- DATA LINES -

>> Begin

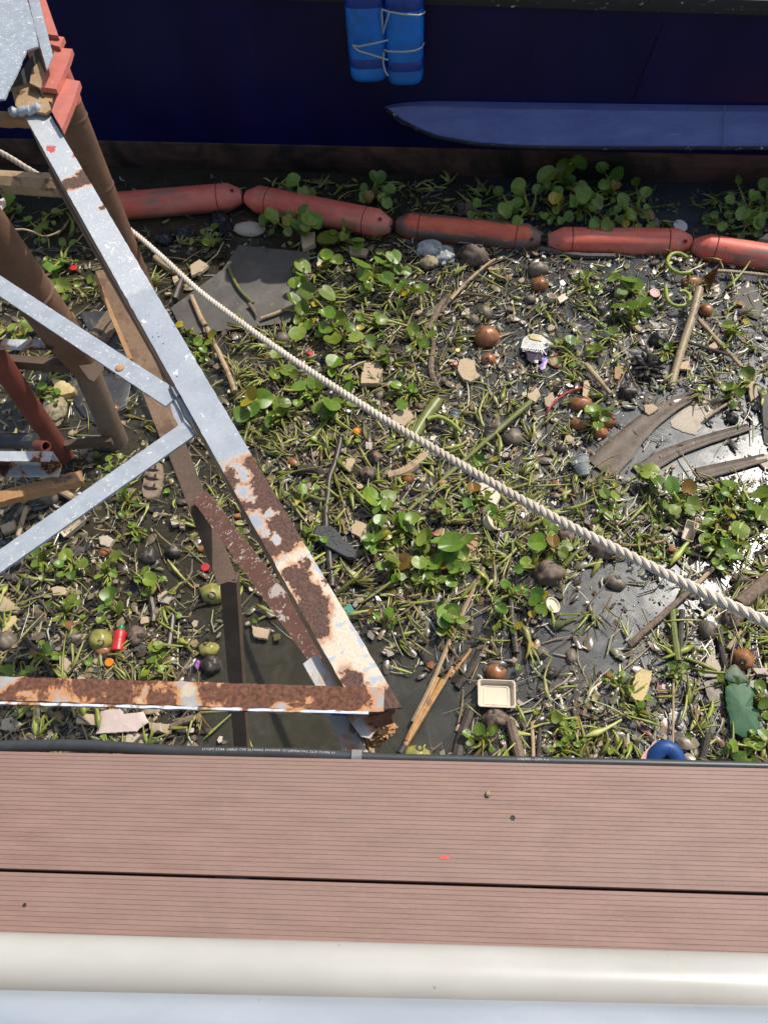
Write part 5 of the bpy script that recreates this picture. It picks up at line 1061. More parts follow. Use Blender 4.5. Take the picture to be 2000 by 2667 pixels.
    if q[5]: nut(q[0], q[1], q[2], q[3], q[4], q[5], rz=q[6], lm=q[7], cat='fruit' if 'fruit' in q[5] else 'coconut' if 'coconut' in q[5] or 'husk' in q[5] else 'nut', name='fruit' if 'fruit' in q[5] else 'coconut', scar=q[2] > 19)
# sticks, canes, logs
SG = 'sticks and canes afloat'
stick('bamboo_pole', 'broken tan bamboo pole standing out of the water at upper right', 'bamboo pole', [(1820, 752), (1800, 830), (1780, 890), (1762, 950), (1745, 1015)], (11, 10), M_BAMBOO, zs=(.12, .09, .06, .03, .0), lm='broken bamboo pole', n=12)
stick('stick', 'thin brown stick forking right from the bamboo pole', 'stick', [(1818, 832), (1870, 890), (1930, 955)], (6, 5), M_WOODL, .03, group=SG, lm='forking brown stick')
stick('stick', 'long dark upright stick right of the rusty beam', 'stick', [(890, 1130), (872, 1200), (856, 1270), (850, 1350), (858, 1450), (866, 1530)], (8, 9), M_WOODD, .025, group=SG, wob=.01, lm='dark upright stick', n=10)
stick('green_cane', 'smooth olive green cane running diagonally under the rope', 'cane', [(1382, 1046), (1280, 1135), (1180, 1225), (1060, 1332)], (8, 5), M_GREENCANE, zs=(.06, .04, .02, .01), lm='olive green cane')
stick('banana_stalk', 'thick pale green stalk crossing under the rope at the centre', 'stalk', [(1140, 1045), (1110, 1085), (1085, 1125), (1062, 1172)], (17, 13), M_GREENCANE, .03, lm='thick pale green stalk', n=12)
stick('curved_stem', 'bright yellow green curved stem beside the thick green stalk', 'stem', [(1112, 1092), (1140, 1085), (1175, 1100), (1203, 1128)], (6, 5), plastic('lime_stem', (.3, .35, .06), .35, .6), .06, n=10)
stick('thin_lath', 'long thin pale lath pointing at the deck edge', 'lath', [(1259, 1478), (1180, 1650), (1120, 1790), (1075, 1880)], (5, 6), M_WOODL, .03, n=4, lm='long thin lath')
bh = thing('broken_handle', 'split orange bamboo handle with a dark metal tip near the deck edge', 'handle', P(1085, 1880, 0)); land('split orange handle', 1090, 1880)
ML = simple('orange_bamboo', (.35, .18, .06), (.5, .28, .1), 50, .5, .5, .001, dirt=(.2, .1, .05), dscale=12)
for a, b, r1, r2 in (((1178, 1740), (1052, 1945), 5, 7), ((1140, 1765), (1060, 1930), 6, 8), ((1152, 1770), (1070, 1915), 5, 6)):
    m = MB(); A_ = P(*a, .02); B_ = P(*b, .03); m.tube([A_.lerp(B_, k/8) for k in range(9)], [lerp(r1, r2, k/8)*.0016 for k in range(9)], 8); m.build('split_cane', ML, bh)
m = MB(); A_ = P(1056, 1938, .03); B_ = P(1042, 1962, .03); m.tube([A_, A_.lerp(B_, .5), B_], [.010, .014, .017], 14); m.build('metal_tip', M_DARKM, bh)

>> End

Except for the pictures, copy the material above exactly.

Write part 5 of the bpy script that recreates this picture. It picks up at line 1061. More parts follow. Use Blender 4.5. Take the picture to be 2000 by 2667 pixels.
    if q[5]: nut(q[0], q[1], q[2], q[3], q[4], q[5], rz=q[6], lm=q[7], cat='fruit' if 'fruit' in q[5] else 'coconut' if 'coconut' in q[5] or 'husk' in q[5] else 'nut', name='fruit' if 'fruit' in q[5] else 'coconut', scar=q[2] > 19)
# sticks, canes, logs
SG = 'sticks and canes afloat'
stick('bamboo_pole', 'broken tan bamboo pole standing out of the water at upper right', 'bamboo pole', [(1820, 752), (1800, 830), (1780, 890), (1762, 950), (1745, 1015)], (11, 10), M_BAMBOO, zs=(.12, .09, .06, .03, .0), lm='broken bamboo pole', n=12)
stick('stick', 'thin brown stick forking right from the bamboo pole', 'stick', [(1818, 832), (1870, 890), (1930, 955)], (6, 5), M_WOODL, .03, group=SG, lm='forking brown stick')
stick('stick', 'long dark upright stick right of the rusty beam', 'stick', [(890, 1130), (872, 1200), (856, 1270), (850, 1350), (858, 1450), (866, 1530)], (8, 9), M_WOODD, .025, group=SG, wob=.01, lm='dark upright stick', n=10)
stick('green_cane', 'smooth olive green cane running diagonally under the rope', 'cane', [(1382, 1046), (1280, 1135), (1180, 1225), (1060, 1332)], (8, 5), M_GREENCANE, zs=(.06, .04, .02, .01), lm='olive green cane')
stick('banana_stalk', 'thick pale green stalk crossing under the rope at the centre', 'stalk', [(1140, 1045), (1110, 1085), (1085, 1125), (1062, 1172)], (17, 13), M_GREENCANE, .03, lm='thick pale green stalk', n=12)
stick('curved_stem', 'bright yellow green curved stem beside the thick green stalk', 'stem', [(1112, 1092), (1140, 1085), (1175, 1100), (1203, 1128)], (6, 5), plastic('lime_stem', (.3, .35, .06), .35, .6), .06, n=10)
stick('thin_lath', 'long thin pale lath pointing at the deck edge', 'lath', [(1259, 1478), (1180, 1650), (1120, 1790), (1075, 1880)], (5, 6), M_WOODL, .03, n=4, lm='long thin lath')
bh = thing('broken_handle', 'split orange bamboo handle with a dark metal tip near the deck edge', 'handle', P(1085, 1880, 0)); land('split orange handle', 1090, 1880)
ML = simple('orange_bamboo', (.35, .18, .06), (.5, .28, .1), 50, .5, .5, .001, dirt=(.2, .1, .05), dscale=12)
for a, b, r1, r2 in (((1178, 1740), (1052, 1945), 5, 7), ((1140, 1765), (1060, 1930), 6, 8), ((1152, 1770), (1070, 1915), 5, 6)):
    m = MB(); A_ = P(*a, .02); B_ = P(*b, .03); m.tube([A_.lerp(B_, k/8) for k in range(9)], [lerp(r1, r2, k/8)*.0016 for k in range(9)], 8); m.build('split_cane', ML, bh)
m = MB(); A_ = P(1056, 1938, .03); B_ = P(1042, 1962, .03); m.tube([A_, A_.lerp(B_, .5), B_], [.010, .014, .017], 14); m.build('metal_tip', M_DARKM, bh)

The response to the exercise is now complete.